Budget Christmas cards

I love Christmas cards. In fact, I love all manner of physical correspondence — letters, postcards, etc. and I love this time of year because I get photos and cards in the mail! (You might remember Michael’s birth gave me the opportunity to send out birth announcements, whee!) Anyway, I did have a dilemma this year. I’m on maternity leave, so income is iffy, making Christmas card purchases out of the question. Also, I have many photographer friends, but they all like to shoot outside, and Christopher is still too young for an outdoor photo shoot. What to do?

First off, I got a Fotonet.net postcard in the mail, inviting me to take advantage of a free photo shoot at one of their several partner studios. I opted for Sears Photo, since it was the closest. I don’t remember when exactly I got the postcard, but I did sit on it for a few weeks before we finally took a photo on Dec. 5. Check em out.

I have such cute boys. My husband ain’t half bad either!

Anyway, the postcard offer included $30 in photo prints, any combination of a few 5×7’s or an 8×10 plus a 5×7 with a few wallets and another combo I can’t remember. We opted to get the last pose for the 8×10 combo and were told that it wouldn’t be ready until Dec. 18. Two weeks?! Seriously? That weekend, after getting some income, we decided to purchase two more poses, and those came with 2-day shipping. So basically, the photos we bought online, after reviewing them, were delivered to our home two days before the ones we ordered from the studio. And I had to pick those up.

And, to go off on a slightly unrelated tangent, Sears websites SUCK. As someone who scopes out brick-and-mortar stores’ stuff online, Sears’ website won’t even allow you to view their products without downloading cookies. As for their photo website, I kept trying to save the photos from my session to my account and locked myself out. When I requested a new password, I didn’t get it till the next morning. It seems they don’t believe in automatically generating passwords. Whoever is doing Sears’ website work, you should maybe stick to the catalog or something else that doesn’t require modern sensibility.

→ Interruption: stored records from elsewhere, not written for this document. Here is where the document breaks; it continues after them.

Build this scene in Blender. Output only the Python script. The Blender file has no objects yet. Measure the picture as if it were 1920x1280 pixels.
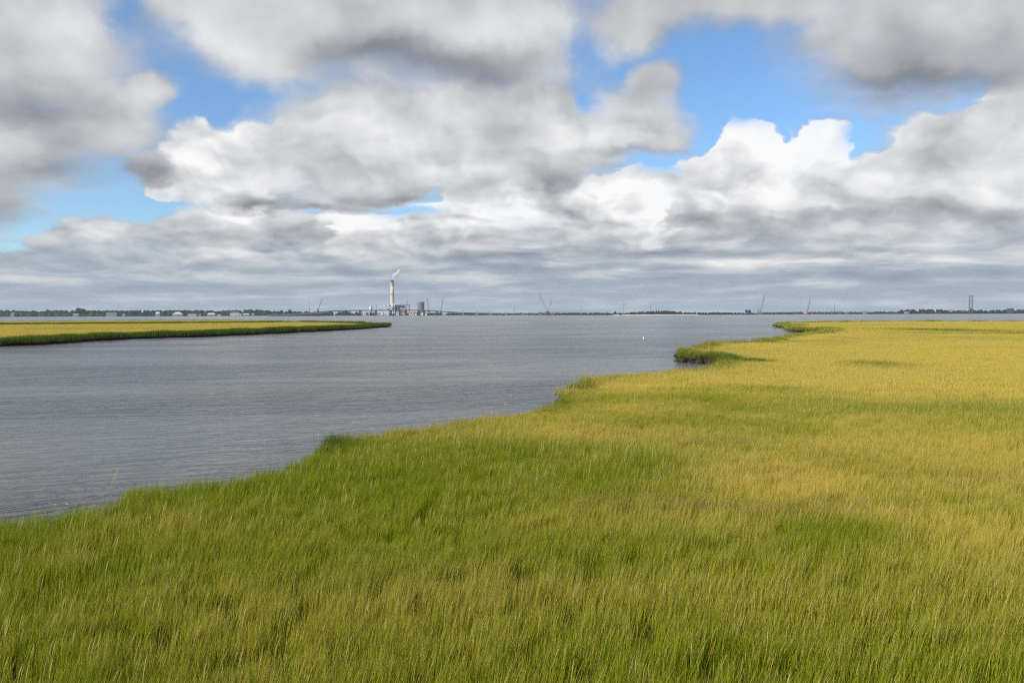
import bpy, math, random
import numpy as np
from mathutils import Vector, Matrix, Euler
R = math.radians
scene = bpy.context.scene
col = scene.collection
rng = np.random.default_rng(7)
random.seed(7)

# ------------------------------------------------------------------ camera
CAM_H = 5.0
FPX = 1600.0                      # focal length in pixels of the 1920 px wide photograph
PITCH, ROLL = R(1.85), R(-0.18)
cam_data = bpy.data.cameras.new('camera')
cam = bpy.data.objects.new('camera', cam_data)
col.objects.link(cam)
cam_data.sensor_width = 36.0
cam_data.lens = 36.0 * FPX / 1920.0
cam_data.clip_start = 0.1
cam_data.clip_end = 60000.0
CM = Matrix.Rotation(R(90) - PITCH, 4, 'X') @ Matrix.Rotation(ROLL, 4, 'Z')
cam.matrix_world = Matrix.Translation((0, 0, CAM_H)) @ CM
scene.camera = cam

def ray(px, py):
    d = CM.to_3x3() @ Vector(((px - 960) / FPX, (640 - py) / FPX, -1.0))
    return d
def ground(px, py, z=0.0):
    """point of height z that the photograph shows at a pixel"""
    d = ray(px, py)
    t = (z - CAM_H) / d.z
    return Vector((d.x * t, d.y * t, z))
def at(px, py, Y):
    """point at depth Y seen at a pixel"""
    d = ray(px, py)
    t = Y / d.y
    return Vector((d.x * t, Y, CAM_H + d.z * t))

# ------------------------------------------------------------------ node expressions
class E:
    """a node socket with arithmetic"""
    def __init__(s, nt, sock): s.nt, s.s = nt, sock
    def _m(s, op, *a, clamp=False):
        n = s.nt.nodes.new('ShaderNodeMath'); n.operation = op; n.use_clamp = clamp
        for i, v in enumerate((s,) + a):
            if isinstance(v, E): s.nt.links.new(v.s, n.inputs[i])
            else: n.inputs[i].default_value = v
        return E(s.nt, n.outputs[0])
    def __add__(s, o): return s._m('ADD', o)
    __radd__ = __add__
    def __sub__(s, o): return s._m('SUBTRACT', o)
    def __rsub__(s, o): return (s * -1.0) + o
    def __mul__(s, o): return s._m('MULTIPLY', o)
    __rmul__ = __mul__
    def __truediv__(s, o): return s._m('DIVIDE', o)
    def __rtruediv__(s, o):
        n = s.nt.nodes.new('ShaderNodeMath'); n.operation = 'DIVIDE'; n.inputs[0].default_value = o
        s.nt.links.new(s.s, n.inputs[1]); return E(s.nt, n.outputs[0])
    def __pow__(s, o): return s._m('POWER', o)
    def max(s, o): return s._m('MAXIMUM', o)
    def min(s, o): return s._m('MINIMUM', o)
    def sqrt(s): return s._m('SQRT')
    def exp(s): return s._m('EXPONENT')
    def abs(s): return s._m('ABSOLUTE')
    def gt(s, o): return s._m('GREATER_THAN', o)
    def madd(s, a, b): return s._m('MULTIPLY_ADD', a, b)
    def step(s, lo, hi, a=0.0, b=1.0, mode='SMOOTHSTEP'):
        n = s.nt.nodes.new('ShaderNodeMapRange'); n.interpolation_type = mode; n.clamp = True
        s.nt.links.new(s.s, n.inputs[0])
        for i, v in zip((1, 2, 3, 4), (lo, hi, a, b)): n.inputs[i].default_value = v
        return E(s.nt, n.outputs[0])
    def mix(s, o, f):                       # s*(1-f) + o*f
        return s + (o - s) * f if isinstance(o, E) else s + (s * -1.0 + o) * f
def vec(nt, x, y, z):
    n = nt.nodes.new('ShaderNodeCombineXYZ')
    for i, v in enumerate((x, y, z)):
        if isinstance(v, E): nt.links.new(v.s, n.inputs[i])
        else: n.inputs[i].default_value = v
    return n.outputs[0]
def split(nt, sock):
    n = nt.nodes.new('ShaderNodeSeparateXYZ'); nt.links.new(sock, n.inputs[0])
    return [E(nt, n.outputs[i]) for i in range(3)]
def noise(nt, v, scale, detail=4, rough=0.55, dim='3D', lac=2.0, dist=0.0):
    n = nt.nodes.new('ShaderNodeTexNoise'); n.noise_dimensions = dim
    nt.links.new(v, n.inputs['Vector'])
    n.inputs['Scale'].default_value = scale; n.inputs['Detail'].default_value = detail
    n.inputs['Roughness'].default_value = rough; n.inputs['Lacunarity'].default_value = lac
    n.inputs['Distortion'].default_value = dist
    return n
def ramp(nt, f, stops, mode='LINEAR'):
    n = nt.nodes.new('ShaderNodeValToRGB'); cr = n.color_ramp; cr.interpolation = mode
    while len(cr.elements) < len(stops): cr.elements.new(0.5)
    for e, (p, c) in zip(cr.elements, stops):
        e.position = p; e.color = (*c, 1)
    nt.links.new(f.s if isinstance(f, E) else f, n.inputs[0])
    return n.outputs[0]
def lin(r, g, b):
    f = lambda c: (c / 255 / 12.92) if c / 255 <= .04045 else ((c / 255 + .055) / 1.055) ** 2.4
    return (f(r), f(g), f(b))
def mixcol(nt, a, b, f):
    n = nt.nodes.new('ShaderNodeMix'); n.data_type = 'RGBA'
    for i, v in ((6, a), (7, b), (0, f)):
        if isinstance(v, E): v = v.s
        if isinstance(v, (tuple, list)): n.inputs[i].default_value = (*v, 1)
        elif isinstance(v, (int, float)): n.inputs[i].default_value = v
        else: nt.links.new(v, n.inputs[i])
    return n.outputs[2]

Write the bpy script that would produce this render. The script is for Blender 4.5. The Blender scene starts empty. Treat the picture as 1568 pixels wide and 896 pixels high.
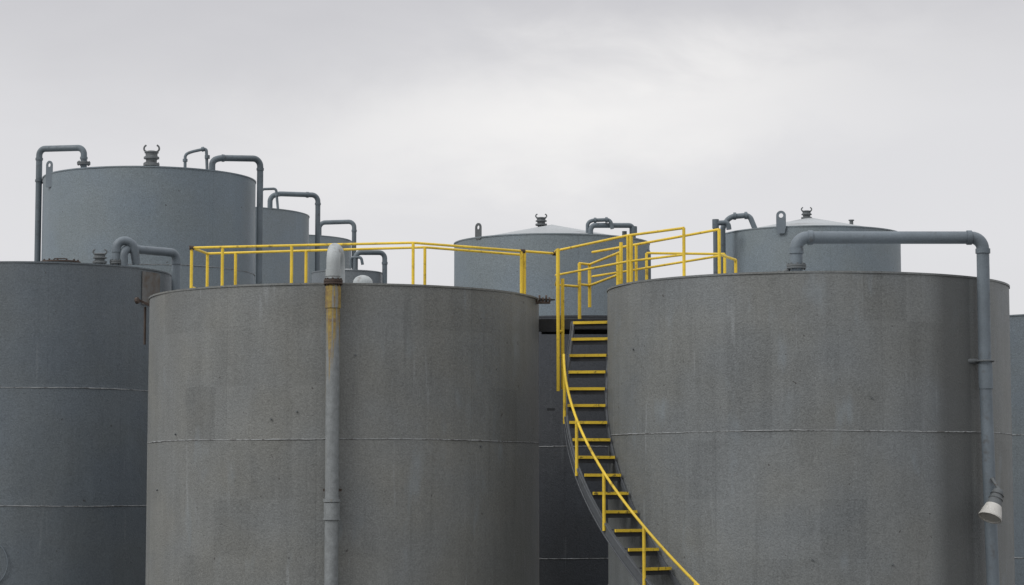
import bpy, bmesh, math, random
from mathutils import Vector, Matrix
random.seed(4)
scene = bpy.context.scene
COL = scene.collection
rad = math.radians

# ------------------------------------------------------------------ node helpers
class NT:
    def __init__(s, tree):
        s.t = tree; s.n = tree.nodes; s.l = tree.links
    def node(s, typ, **kw):
        n = s.n.new(typ)
        for k, v in kw.items(): setattr(n, k, v)
        return n
    def put(s, sock, v):
        if isinstance(v, bpy.types.NodeSocket): s.l.new(v, sock)
        else: sock.default_value = v
    def math(s, op, a, b=0.0, clamp=False):
        n = s.node('ShaderNodeMath', operation=op); n.use_clamp = clamp
        s.put(n.inputs[0], a); s.put(n.inputs[1], b); return n.outputs[0]
    def mapr(s, v, a, b, c=0.0, d=1.0):
        n = s.node('ShaderNodeMapRange'); n.clamp = True
        s.put(n.inputs[0], v); s.put(n.inputs[1], a); s.put(n.inputs[2], b); s.put(n.inputs[3], c); s.put(n.inputs[4], d)
        return n.outputs[0]
    def mix(s, f, a, b, blend='MIX'):
        n = s.node('ShaderNodeMix', data_type='RGBA', blend_type=blend)
        s.put(n.inputs[0], f)
        s.put(n.inputs[6], a if isinstance(a, bpy.types.NodeSocket) else (*a, 1) if len(a) == 3 else a)
        s.put(n.inputs[7], b if isinstance(b, bpy.types.NodeSocket) else (*b, 1) if len(b) == 3 else b)
        return n.outputs[2]
    def noise(s, vec, scale, detail=4, rough=0.55, stretch=None, off=(0, 0, 0), dist=0.0):
        m = s.node('ShaderNodeMapping')
        s.l.new(vec, m.inputs[0])
        m.inputs[1].default_value = off
        if stretch: m.inputs[3].default_value = stretch
        n = s.node('ShaderNodeTexNoise')
        s.l.new(m.outputs[0], n.inputs['Vector'])
        n.inputs['Scale'].default_value = scale; n.inputs['Detail'].default_value = detail
        n.inputs['Roughness'].default_value = rough; n.inputs['Distortion'].default_value = dist
        return n.outputs[0]
    def gray(s, v):
        n = s.node('ShaderNodeCombineColor')
        for i in range(3): s.put(n.inputs[i], v)
        return n.outputs[0]

def new_mat(name):
    m = bpy.data.materials.new(name); m.use_nodes = True
    nt = NT(m.node_tree)
    b = m.node_tree.nodes['Principled BSDF']
    return m, nt, b

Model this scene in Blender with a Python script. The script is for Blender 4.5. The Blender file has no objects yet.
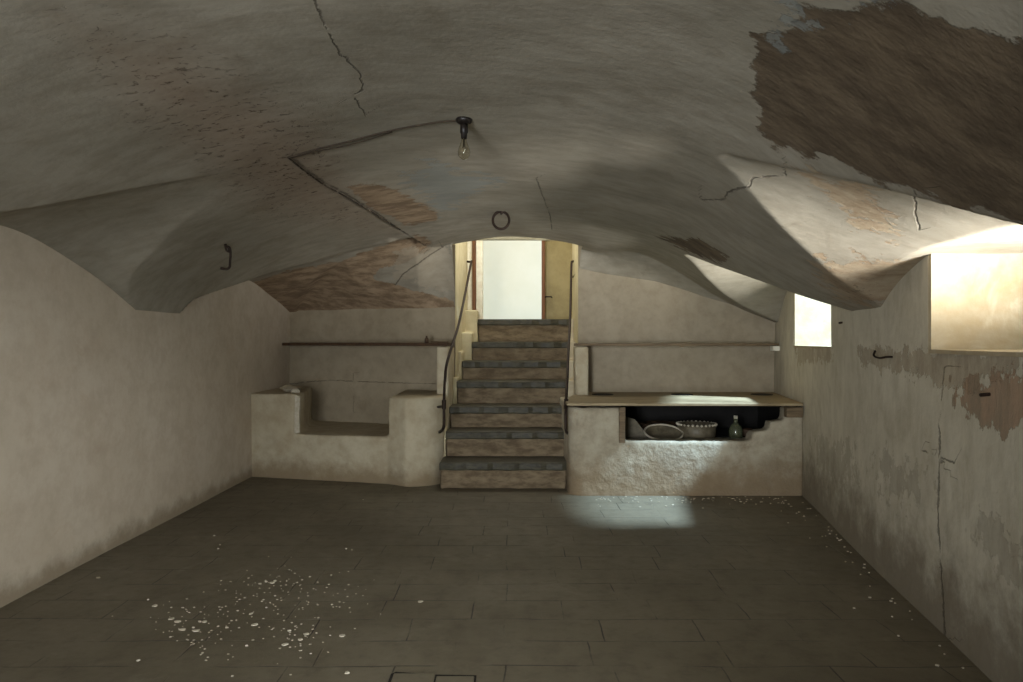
import bpy, bmesh, math, random
import numpy as np
from mathutils import Vector
random.seed(7); np.random.seed(7)
sc = bpy.context.scene
C = sc.collection
S = 1.2            # metres per layout unit
F = 700.0; CX, CY = 511.5, 341.0; H = 1.15
# ---------------------------------------------------------------- camera
cd = bpy.data.cameras.new('camera'); cam = bpy.data.objects.new('camera', cd); C.objects.link(cam)
cam.location = (0, 0, H*S); cam.rotation_euler = (math.pi/2, 0, 0)
cd.sensor_width = 36; cd.lens = 36*F/1023; cd.clip_start = .05
sc.camera = cam
# ---------------------------------------------------------------- world
w = bpy.data.worlds.new('world'); sc.world = w; w.use_nodes = True
w.node_tree.nodes['Background'].inputs[0].default_value = (.62, .78, 1, 1)
w.node_tree.nodes['Background'].inputs[1].default_value = 1.0
sc.view_settings.view_transform = 'Standard'; sc.view_settings.look = 'None'
sc.view_settings.gamma = 1; sc.view_settings.use_curve_mapping = False
sc.view_settings.exposure = -0.40
sc.cycles.max_bounces = 12; sc.cycles.diffuse_bounces = 8
# ---------------------------------------------------------------- daylight and added fill lamps
def area(name, loc, target, size, size_y, energy, col, shape='RECTANGLE', spread=180):
    l = bpy.data.lights.new(name, 'AREA'); l.shape = shape; l.size = size*S; l.size_y = size_y*S
    l.energy = energy; l.color = col; l.spread = math.radians(spread)
    o = bpy.data.objects.new(name, l); C.objects.link(o)
    o.location = Vector(loc)*S
    o.rotation_euler = (Vector(target)*S-Vector(loc)*S).to_track_quat('-Z', 'Y').to_euler()
    return o
def xr(y): return 1.162+.192*y        # inner face of the right wall
area('sky_big_window', (3.3, 2.6, 2.0), (-2.2, 2.4, .4), .9, .8, 15, (.90, .96, 1))
area('lunette_fill_big', (2.30, 1.80, 1.16), (1.30, 3.08, 1.97), .5, .2, 52, (.97, .96, .93), spread=58)  # added lamp by the sill, aimed up to brighten the big lunette
area('sky_small_window', (4.15, 4.45, 3.75), (1.2, 4.9, .2), .30, .30, 1900, (.54, .77, 1), 'DISK')
area('lunette_fill_small', (2.9, 4.5, 1.15), (1.6, 5.25, 1.95), .5, .2, 30, (.96, .96, .93), spread=75)  # added low lamp outside, aimed up to brighten the small lunette
area('unseen_near_fill', (1.72, .15, 1.62), (-2.2, 4.5, .8), 1.1, .6, 105, (.92, .96, .98), spread=72)  # added fill outside the view, lifts the left wall and far blocks
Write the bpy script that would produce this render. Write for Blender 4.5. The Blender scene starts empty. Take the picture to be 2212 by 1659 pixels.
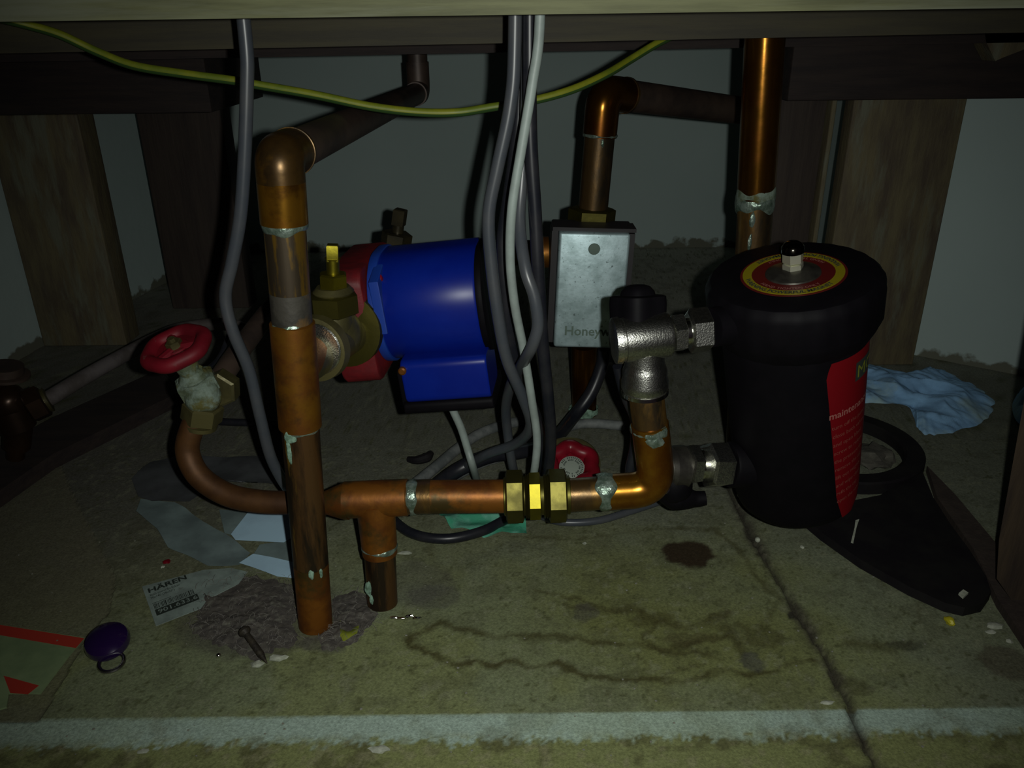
import bpy, math, random
import numpy as np
from mathutils import Vector, Matrix, noise as mnoise

# ------------------------------------------------------------ camera, light, exposure
CAMH, PITCH, ROLL, FPX = 0.46, math.radians(24.0), math.radians(0.65), 1750.0
sc = bpy.context.scene
cam_d = bpy.data.cameras.new('camera'); cam = bpy.data.objects.new('camera', cam_d)
sc.collection.objects.link(cam); sc.camera = cam
F = Vector((0, math.cos(PITCH), -math.sin(PITCH)))
U0 = Vector((0, math.sin(PITCH), math.cos(PITCH))); R0 = Vector((1, 0, 0))
RT = R0*math.cos(ROLL) - U0*math.sin(ROLL)
UP = U0*math.cos(ROLL) + R0*math.sin(ROLL)
EYE = Vector((0, 0, CAMH))
cam.matrix_world = Matrix(((RT.x, UP.x, -F.x, 0), (RT.y, UP.y, -F.y, 0), (RT.z, UP.z, -F.z, CAMH), (0, 0, 0, 1)))
cam_d.sensor_fit = 'HORIZONTAL'; cam_d.sensor_width = 36.0; cam_d.lens = FPX/2212*36.0
cam_d.clip_start = 0.02; cam_d.clip_end = 20
w = bpy.data.worlds.new('world'); sc.world = w; w.use_nodes = True
w.node_tree.nodes['Background'].inputs[0].default_value = (0.55, 0.35, 0.55, 1)
w.node_tree.nodes['Background'].inputs[1].default_value = 0.012
# the phone's own flash, beside the lens
ld = bpy.data.lights.new('phone_flash', 'SPOT'); ld.energy = 10.8; ld.spot_size = math.radians(96); ld.spot_blend = 1.0
ld.shadow_soft_size = 0.0035; ld.color = (0.97, 1.0, 0.93)
fl_o = bpy.data.objects.new('phone_flash', ld); sc.collection.objects.link(fl_o)
fm = cam.matrix_world.copy(); fm.translation = EYE + RT*0.022 + UP*0.003; fl_o.matrix_world = fm
sc.view_settings.view_transform = 'Standard'; sc.view_settings.look = 'None'
sc.view_settings.gamma = 1.0; sc.view_settings.use_curve_mapping = False
sc.view_settings.exposure = 0.0

random.seed(4); rng = np.random.default_rng(5)

# ------------------------------------------------------------ positions from sight lines
def ray(px, py): return F + RT*((px-1106)/FPX) - UP*((py-829.5)/FPX)
def at(px, py, Y):
    d = ray(px, py); return EYE + d*(Y/d.y)
def fl(px, py, z=0.0):
    d = ray(px, py); return EYE + d*((z-CAMH)/d.z)
def facing(ix, iup, cosv, px, py):
    "direction whose image slope is (ix right, iup up) and whose cosine with the sight line is cosv"
    v = -ray(px, py).normalized(); s = math.sqrt(max(0, 1-cosv*cosv))
    t = (RT*ix + UP*iup); t = (t - v*t.dot(v)).normalized()
    return (t*s + v*cosv).normalized()
def frame(ax, ref=None):
    ax = ax.normalized(); ref = ref or (Vector((0, 0, 1)) if abs(ax.z) < .9 else Vector((0, 1, 0)))
    a = (ref - ax*ref.dot(ax)).normalized(); return ax, a, ax.cross(a).normalized()

# ------------------------------------------------------------ meshes
def cr(pts, n=8, closed=False):
    P = [Vector(p) for p in pts]; out = []
    N = len(P)
    for i in range(N if closed else N-1):
        if closed: a, b, c, d = P[(i-1) % N], P[i], P[(i+1) % N], P[(i+2) % N]
        else:
            b, c = P[i], P[i+1]; a = P[i-1] if i else b*2-c; d = P[i+2] if i+2 < N else c*2-b
        for k in range(n):
            t = k/n
            out.append(0.5*((2*b)+(c-a)*t+(2*a-5*b+4*c-d)*t*t+(3*b-a-3*c+d)*t**3))
    if not closed: out.append(P[-1])
    return out
def fillet(pts, rad, n=8):
    P = [Vector(p) for p in pts]; out = [P[0]]
    for i in range(1, len(P)-1):
        a = (P[i-1]-P[i]); b = (P[i+1]-P[i]); r = min(rad, a.length*.49, b.length*.49)
        s = P[i]+a.normalized()*r; e = P[i]+b.normalized()*r
        for k in range(n+1):
            t = k/n; out.append(s*(1-t)**2 + P[i]*2*t*(1-t) + e*t*t)
    out.append(P[-1]); return out
def tube(path, r, seg=20, closed=False):
    P = [Vector(p) for p in path]; n = len(P)
    rs = r if isinstance(r, (list, tuple)) else [r]*n
    if len(rs) != n: rs = list(np.interp(np.linspace(0, 1, n), np.linspace(0, 1, len(rs)), rs))
    V, Fc = [], []; nrm = None
    for i in range(n):
        if closed: t = (P[(i+1) % n]-P[i-1]).normalized()
        else: t = (P[min(i+1, n-1)]-P[max(i-1, 0)]).normalized()
        if nrm is None: _, nrm, _ = frame(t)
        nrm = (nrm - t*nrm.dot(t)).normalized(); b = t.cross(nrm)
        for k in range(seg):
            a = 2*math.pi*k/seg; V.append(P[i]+(nrm*math.cos(a)+b*math.sin(a))*rs[i])
    m = n if closed else n-1
    for i in range(m):
        for k in range(seg):
            j = (i+1) % n; l = (k+1) % seg
            Fc.append((i*seg+k, i*seg+l, j*seg+l, j*seg+k))
    if not closed:
        Fc.append(tuple(reversed(range(seg)))); Fc.append(tuple((n-1)*seg+k for k in range(seg)))
    return V, Fc
def lathe(prof, org, ax, seg=32, phase=0.0, shape=None, ref=None):
    ax, a, b = frame(Vector(ax), ref); org = Vector(org); V, Fc = [], []
    for t, r in prof:
        for k in range(seg):
            an = phase+2*math.pi*k/seg; rr = r*(shape(an) if shape else 1)
            V.append(org+ax*t+(a*math.cos(an)+b*math.sin(an))*rr)
    n = len(prof)
    for i in range(n-1):
        for k in range(seg):
            l = (k+1) % seg; Fc.append((i*seg+k, i*seg+l, (i+1)*seg+l, (i+1)*seg+k))
    Fc.append(tuple(reversed(range(seg)))); Fc.append(tuple((n-1)*seg+k for k in range(seg)))
    return V, Fc
def hexnut(c, ax, r, ln, phase=0.0, n=6, ref=None):
    ax = Vector(ax).normalized(); h = ln/2; c = Vector(c)
    A = lathe([(-h, r*.80), (-h, r*.86), (-h*.82, r), (h*.82, r), (h, r*.86), (h, r*.80)], c, ax, n, phase, ref=ref)
    return A
def box(c, sx, sy, sz, rx=None, ry=None, rz=None, bev=0.0):
    X = rx or Vector((1, 0, 0)); Y = ry or Vector((0, 1, 0)); Z = rz or Vector((0, 0, 1)); c = Vector(c)
    if bev <= 0:
        V = [c+X*(sx/2*i)+Y*(sy/2*j)+Z*(sz/2*k) for i in (-1, 1) for j in (-1, 1) for k in (-1, 1)]
        return V, [(0, 1, 3, 2), (4, 6, 7, 5), (0, 4, 5, 1), (2, 3, 7, 6), (0, 2, 6, 4), (1, 5, 7, 3)]
    import bmesh
    bm = bmesh.new(); bmesh.ops.create_cube(bm, size=1)
    for v in bm.verts: v.co = Vector((v.co.x*sx, v.co.y*sy, v.co.z*sz))
    bmesh.ops.bevel(bm, geom=list(bm.edges), offset=bev, segments=3, profile=.5, affect='EDGES')
    bm.verts.index_update()
    V = [c+X*v.co.x+Y*v.co.y+Z*v.co.z for v in bm.verts]; Fc = [tuple(v.index for v in f.verts) for f in bm.faces]
    bm.free(); return V, Fc
def prism(poly, vec):
    "polygon (list of points) extruded by vec"
    P = [Vector(p) for p in poly]; n = len(P); vec = Vector(vec)
    V = P+[p+vec for p in P]
    Fc = [tuple(reversed(range(n))), tuple(range(n, 2*n))]
    for i in range(n): j = (i+1) % n; Fc.append((i, j, n+j, n+i))
    return V, Fc
def join(*ms):
    V, Fc = [], []
    for v, f in ms:
        o = len(V); V += list(v); Fc += [tuple(i+o for i in q) for q in f]
    return V, Fc
def radial(poly, hf, na=90, nr=20, center=None):
    "soft sheet over a floor outline, height hf(x, y, t) with t 0 at the centre and 1 at the rim"
    P = [Vector((p[0], p[1], 0)) for p in poly]
    c = center or sum(P, Vector())/len(P)
    B = cr(P, max(2, na//len(P)), closed=True); V = []; Fc = []; n = len(B)
    for j in range(nr+1):
        t = j/nr
        for b in B:
            q = c+(b-c)*t; V.append(Vector((q.x, q.y, hf(q.x, q.y, t))))
    for j in range(nr):
        for k in range(n):
            l = (k+1) % n; Fc.append((j*n+k, j*n+l, (j+1)*n+l, (j+1)*n+k))
    return V, Fc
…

While I’m at it, I’d like to offer a few suggestions to the whole photo sales strategy. I can’t imagine that the profit margin on selling prints is high, and the prices are so ridiculous ($9.99 for two 5×7’s? And I hear something like $250 for the photo CD without purchasing anything else.) that most families are just opting to use their digital cameras and print out their own photos, so maybe you should rethink that business. How about selling the fact that you guys offer actual studios with backgrounds and photographers?And instead of guaranteeing that no one will ever come back because of the high price you’re asking for the CD, why don’t you charge a more reasonable price to inspire some customer loyalty?

I’ll stop ranting now.

Anyway, we couldn’t afford to buy cards, so I’d been researching if there were Christmas card templates that I could plug my photos into and print out at home. And I scored. First, I found HP Creative Studio, where you can download free customizable templates for cards, calendars and a bunch of other paper projects. Then I found GreetingBee — you can buy cards and have them shipped to you, you can also buy cards that they ship out to the recipients and you can plug in your photo to one of their templates and print it out for a nominal fee. Check ours out:

We already have a HP all-in-one printer that’s actually quite good and plenty of photo paper, so all we needed to do was print out what we needed. We were able to print both 5×7 and 4×6 versions of this card. But what about envelopes? I so happened to have a box of old Christmas cards stored away, so I used the envelopes to send them out. But I needed a few more, so I went to The Paper Source for just envelopes, which cost $4.25 for 10.

Photo shoot: Free
Cost for prints of 3 poses: about $30
Christmas card template: 95 cents
Extra envelopes: $4.25

Basically, I paid just about the same amount of money I would have if I had bought the cards from, say, Shutterfly. But the money went to a different source — the cost of the photos. The actual cards themselves cost very little, and I was able to print out as many as I wanted, when I wanted. We got the photos late, so using a template that we could print out ourselves allowed us to send out cards in time for Christmas. Next year, if we can use a previously shot family photo or get a friend to photograph us for free, we’ll save even more money!